→ **WORK TO BE COMPLETED**
Give the lines of the material verbatim, from the first line to the line with "gp.build('gate_post', M_WALL, pf, True)", including both.

BEGIN INFORMATION PROVIDED

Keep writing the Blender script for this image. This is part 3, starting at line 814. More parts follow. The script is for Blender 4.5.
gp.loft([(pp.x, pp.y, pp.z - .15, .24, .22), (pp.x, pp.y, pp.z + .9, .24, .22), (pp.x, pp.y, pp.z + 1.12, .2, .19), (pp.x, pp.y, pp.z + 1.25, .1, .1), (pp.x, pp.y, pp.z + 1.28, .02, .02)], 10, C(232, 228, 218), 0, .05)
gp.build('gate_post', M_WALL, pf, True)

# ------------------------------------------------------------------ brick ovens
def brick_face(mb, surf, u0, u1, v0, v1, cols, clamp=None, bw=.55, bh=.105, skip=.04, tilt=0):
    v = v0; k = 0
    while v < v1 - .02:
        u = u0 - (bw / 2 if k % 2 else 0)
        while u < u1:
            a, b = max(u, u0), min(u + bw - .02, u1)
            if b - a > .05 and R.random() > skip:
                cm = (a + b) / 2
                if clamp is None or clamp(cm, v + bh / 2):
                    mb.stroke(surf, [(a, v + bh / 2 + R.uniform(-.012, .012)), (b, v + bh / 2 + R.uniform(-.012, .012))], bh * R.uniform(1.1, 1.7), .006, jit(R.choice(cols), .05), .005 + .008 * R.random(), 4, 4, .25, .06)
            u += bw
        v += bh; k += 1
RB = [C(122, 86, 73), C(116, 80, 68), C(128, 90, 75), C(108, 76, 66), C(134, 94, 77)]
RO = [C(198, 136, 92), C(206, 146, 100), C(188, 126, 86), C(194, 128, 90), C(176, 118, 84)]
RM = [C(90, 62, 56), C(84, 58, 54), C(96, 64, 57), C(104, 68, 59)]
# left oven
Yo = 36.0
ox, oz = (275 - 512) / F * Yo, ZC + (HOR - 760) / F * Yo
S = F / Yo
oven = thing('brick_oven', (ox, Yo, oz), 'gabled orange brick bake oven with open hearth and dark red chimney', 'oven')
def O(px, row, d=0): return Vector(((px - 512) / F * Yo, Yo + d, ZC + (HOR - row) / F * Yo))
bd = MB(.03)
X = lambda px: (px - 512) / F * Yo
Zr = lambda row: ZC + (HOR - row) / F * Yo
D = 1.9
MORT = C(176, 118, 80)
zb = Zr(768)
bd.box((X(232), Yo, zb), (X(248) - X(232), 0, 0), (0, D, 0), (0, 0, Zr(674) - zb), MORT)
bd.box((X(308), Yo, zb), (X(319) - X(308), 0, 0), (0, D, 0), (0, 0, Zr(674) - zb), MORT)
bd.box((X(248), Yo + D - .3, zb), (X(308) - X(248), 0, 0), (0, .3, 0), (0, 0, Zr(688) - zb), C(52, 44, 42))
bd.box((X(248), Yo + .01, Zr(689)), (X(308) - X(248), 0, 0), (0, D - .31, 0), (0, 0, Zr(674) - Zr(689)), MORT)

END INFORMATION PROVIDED

→ **EXERCISE SOLUTION**
Keep writing the Blender script for this image. This is part 3, starting at line 814. More parts follow. The script is for Blender 4.5.
gp.loft([(pp.x, pp.y, pp.z - .15, .24, .22), (pp.x, pp.y, pp.z + .9, .24, .22), (pp.x, pp.y, pp.z + 1.12, .2, .19), (pp.x, pp.y, pp.z + 1.25, .1, .1), (pp.x, pp.y, pp.z + 1.28, .02, .02)], 10, C(232, 228, 218), 0, .05)
gp.build('gate_post', M_WALL, pf, True)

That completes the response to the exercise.